What kind of dream can a grandma at 80 have? My dream is that I could just go out, lie down, go back into the house without worrying whether I’ll lie down, get up, or not get up. And I pray, I cross myself, and everything… Oh, until you fall asleep — once you fall asleep, it seems okay. Boom — somewhere out there. It echoes loudly where we are. Maybe in Chasiv Yar, or Bakhmut — I don’t know. We sit on the bench outside, “Oh, did you hear that boom?” — “I sure did.” <…> I just don’t want any of this anymore. I want peace, to live out our days calmly. I only feel sorry for the grandchildren. I feel sorry for the grandchildren, the children who have nothing to do with it. All children, all children of the entire country.

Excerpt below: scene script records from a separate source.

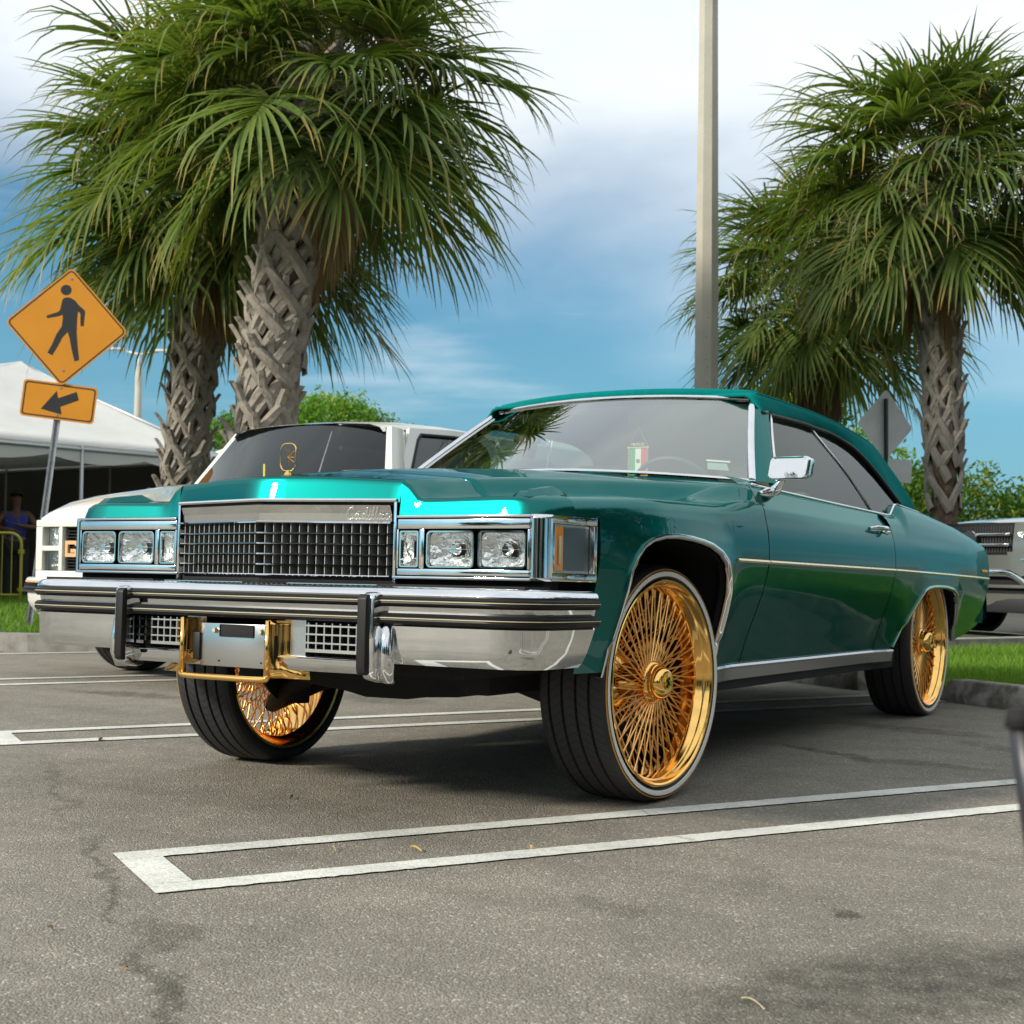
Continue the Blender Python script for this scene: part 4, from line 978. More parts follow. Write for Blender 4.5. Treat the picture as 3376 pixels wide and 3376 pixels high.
# painted stall lines: ragged-edged sheets 4 mm above the asphalt
lp = ground_mat('line_paint', (.70, .70, .64), (.76, .76, .70), (.60, .60, .55), .7, [(-1.0, 1.7, .5, 1.0, .02, .4), (.3, 1.0, .7, .8, .01, .5)], (), (.3, .7), .35)
for n_ in lp.node_tree.nodes:
    if n_.type == 'TEX_VORONOI': n_.inputs['Scale'].default_value *= .5
rl = np.random.default_rng(5)
def ragged(t0, t1, s0, s1):
    n = max(4, int((t1-t0)/.018)); L_ = []; R_ = []
    for i in range(n+1):
        t = t0+(t1-t0)*i/n; L_.append(gp(t, s0+rl.normal(0, .0016), .004)); R_.append(gp(t, s1+rl.normal(0, .0016), .004))
    V = L_+R_; F = [(i, i+1, n+1+i+1, n+1+i) for i in range(n)]; return V, F
for q, s0 in enumerate((0, -2.70, -5.40, -8.1, 2.70)):
    mb = MB()
    for (a, b_, c, d) in ((.0, 5.32, .03, .115), (.0, 5.32, .412, .498)): V, F = ragged(a, b_, s0+c, s0+d); mb.add(V, F)
    V, F = ragged(0, .105, s0+.1155, s0+.4115); mb.add(V, F)
    o = mb.obj('parking_line', lp); o['kind'] = 'structure'
# ---- grass islands ----
grass_soil = mat('grass_soil', (.030, .045, .012), .95, noise=(3, (.045, .060, .018), .3, .7))
conc = mat('kerb_concrete', (.30, .29, .26), .85, noise=(9, (.17, .16, .14), .35, .7), bump=(60, .5, .004))
stop_c = mat('wheel_stop_concrete', (.40, .375, .32), .9, noise=(11, (.15, .14, .12), .38, .62), bump=(50, .6, .004))
def slab(name, poly, z0, z1, m):
    mb = MB(); mb.prism(poly, 'z', z0, z1); return mb.obj(name, m)
isl_a = [gp(5.33, 2.3)[:2], gp(5.33, -5.2)[:2], gp(9.4, -5.2)[:2], gp(9.4, 2.3)[:2]]
isl = [gp(5.33, -5.25)[:2], (-8.6, -5.45), (-4.6, -5.50), (-3.75, -5.72), (-3.42, -6.15), (-3.25, -6.6), (-2.6, -8.6), (-1.6, -11.5), (-1.0, -14), (-30, -34), gp(9.4, -26)[:2], gp(9.4, -5.25)[:2]]
def inset(poly, d):
    n = len(poly); out = []
    for i in range(n):
        a, b_, c = Vector(poly[i-1]), Vector(poly[i]), Vector(poly[(i+1) % n]); d1 = (b_-a).normalized(); d2 = (c-b_).normalized(); n1 = Vector((-d1.y, d1.x)); n2 = Vector((-d2.y, d2.x)); nn = (n1+n2).normalized(); k = d/max(.35, nn.dot(n1)); out.append(tuple(b_+nn*k))
    return out
area = sum(isl[i-1][0]*isl[i][1]-isl[i][0]*isl[i-1][1] for i in range(len(isl)))
inner = inset(isl, .15 if area > 0 else -.15)
n = len(isl); V = [(x, y, 0) for x, y in isl]+[(x, y, .135) for x, y in isl]+[(x, y, .14) for x, y in inner]+[(x, y, .0) for x, y in inner]
F = [(i, (i+1) % n, n+(i+1) % n, n+i) for i in range(n)]+[(n+i, n+(i+1) % n, 2*n+(i+1) % n, 2*n+i) for i in range(n)]
kb = MB().add(V, F).obj('kerb', conc); kb['kind'] = 'structure'
a_, b_ = Vector(gp(9.42, 2.3)), Vector(gp(9.42, -5.2)); mb = MB(); mb.bar(a_+Vector((0, 0, .07)), b_+Vector((0, 0, .07)), .15, .14); kb = mb.obj('kerb', conc); kb['kind'] = 'structure'
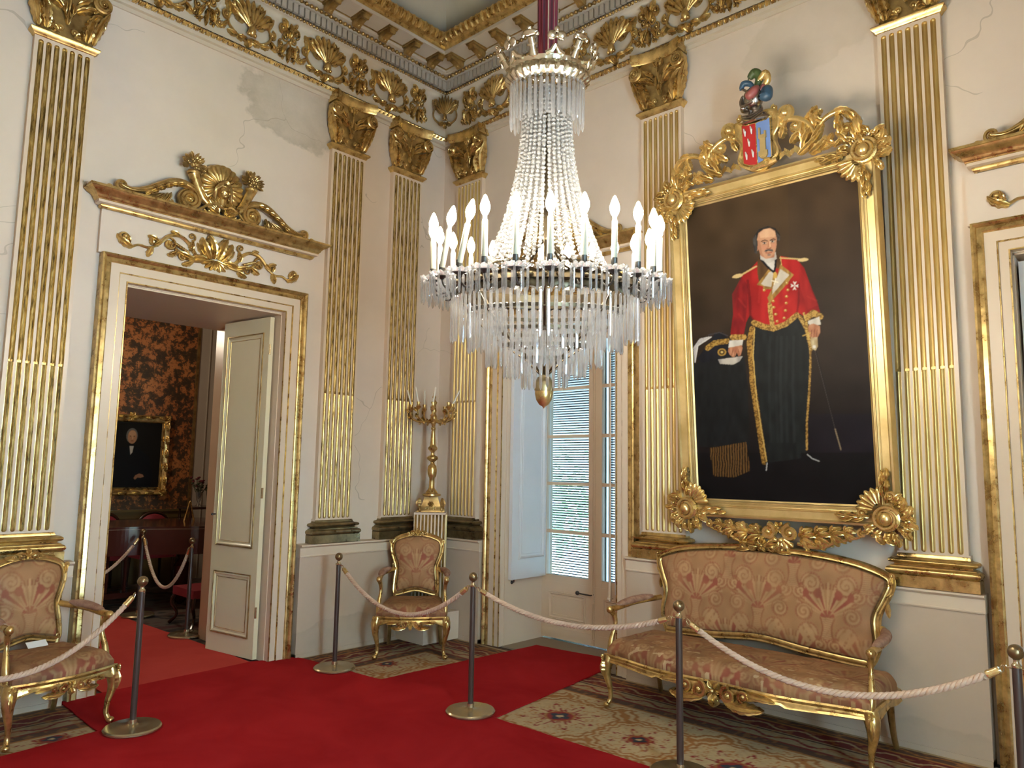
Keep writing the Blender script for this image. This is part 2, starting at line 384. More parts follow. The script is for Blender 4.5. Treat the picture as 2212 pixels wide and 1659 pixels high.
# architraves of the door and the two window openings (path runs so that the left of it is outward)
def architrave(name, c, wall):
    hw = .85; m = MB(True); a = c - hw; b = c + hw
    P = [(b, 0.0), (b, 3.165), (a, 3.165), (a, 0.0)]
    g = [(0, -.1), (0, .035), (.012, .04), (.024, .032), (.03, .022), (.055, .028), (.062, .024), (.066, .014)]
    m.sweep(P, g, False, 1)
    m.sweep(P, [(.066, .014), (.128, .014)], False, 0, caps=False); m.sweep(P, [(.128, .014), (.129, .008), (.134, .008), (.135, -.0)], False, 1, caps=False)
    m.sweep(P, [(.135, .0), (.184, .0)], False, 0, caps=False); m.sweep(P, [(.184, 0), (.186, .006), (.193, .006), (.195, -.0)], False, 1, caps=False); m.sweep(P, [(.195, 0), (.195, -.06)], False, 0, caps=False)
    # pale panel above, up to the hood
    m.box((a - .02, 3.165, -.1), (b + .02, 3.49, -.012), 2)
    o = struct(name, m, [CREAM, GOLD, WALLP], 30)
    if wall == 0: o.rotation_euler[2] = LR
    return o
architrave('trim_17', DC, 0); architrave('trim_18', WC1, 1); architrave('trim_19', WC2, 1)
# cream lining of the passage
def lining(name, c, depth, wall, h=DH):
    m = MB(True); t = .012
    m.box((c - DHW, 0, -depth), (c - DHW + t, h, -.06)); m.box((c + DHW - t, 0, -depth), (c + DHW, h, -.06)); m.box((c - DHW, h - t, -depth), (c + DHW, h, -.06))
    o = struct(name, m, CREAM, 30)
    if wall == 0: o.rotation_euler[2] = LR
    return o
lining('trim_20', DC, 1.27, 0); lining('trim_21', WC1, .62, 1); lining('trim_22', WC2, .62, 1)

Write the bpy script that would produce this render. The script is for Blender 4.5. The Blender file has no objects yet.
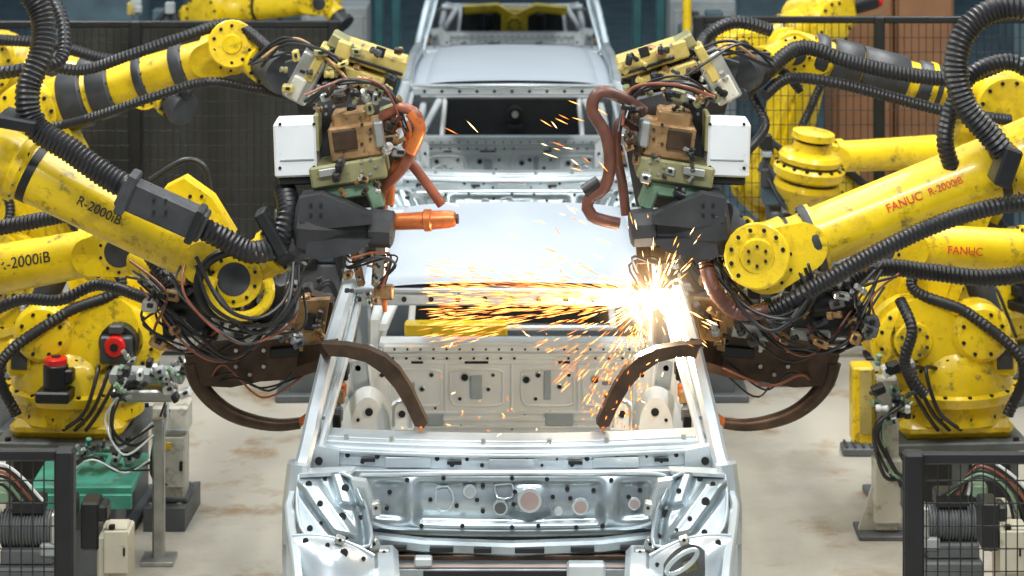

When my cousin arrived to us from Hungary — he had served in Hungary — and he came here with his family to his parents’ place in Ivanivka, they had some argument. And my mom [took] them in, even though we just had one room, and they had a daughter. His wife played the accordion. When I heard it, I said, “Oh, Mom, I will play it! I will play it!” So she sold her two dresses — back then it was crepe-georgette [fabric]. And right here, where we have the Lenin Street, it’s not Lenin now, it’s Druzhby Street, there was a store there, it’s still there today, where they sold cultural goods. Mom sold those dresses, went and bought me that bayan [a type of accordion], so I could learn to play. “Ukraine” was written on it. <…> To get into a music school back then — it was difficult. Then they opened a branch over on Druzhby, near that store, near our Pioneer House in a basement room. They opened a music school branch there. And so I… Only you had to have your own bayan. Mom sewed a backpack-like [case] for me, and I carried it. I live right where the Industriya hotel is, that’s all battered; we still live in that yard. So I’d put it on my shoulder and carry it along Mashynobudivnykiv Boulevard, there’s a small park. I’d go like that, feeling shy, hoping no one would see me with my bayan. But I went, yes, and I finished five grades in bayan class. After that, the teacher came to see Mom, “Send her to Artemivsk [Bakhmut],” that’s [the music] college. But I didn’t want to, that’s it. Oh, did Mom scold me!
I stay in Kramatorsk because I cannot change climates
Nina Kosygina is a pensioner from Kramatorsk. She was born on May 27, 1945, in Kramatorsk. She grew up during the postwar devastation, when even the most basic necessities — food and clothing — were in short supply. Thanks to her uncle, who paid for her music school lessons, she learned to play the bayan. Despite her musical abilities, she became a laborer. She studied at a workers’ evening school and later worked as a mail carrier and messenger at the LiP foundry and forging plant in Kramatorsk. In 1967, she went to the Russian Far East, dreaming of a new, independent life. There she worked at the Freza ship repair plant and got married. In 1977, due to health problems, she returned with her family to Kramatorsk and continued working at the foundry and forging plant. So absorbed in work and family responsibilities, she barely noticed the end of the Soviet era. When Ukraine became independent in 1991, she retired. Even though her apartment was damaged by shelling in 2014, during the occupation of Kramatorsk by “DPR” militants, and again after Russia’s full-scale invasion in 2022, Nina Kosygina remains at home and dreams of a peaceful old age.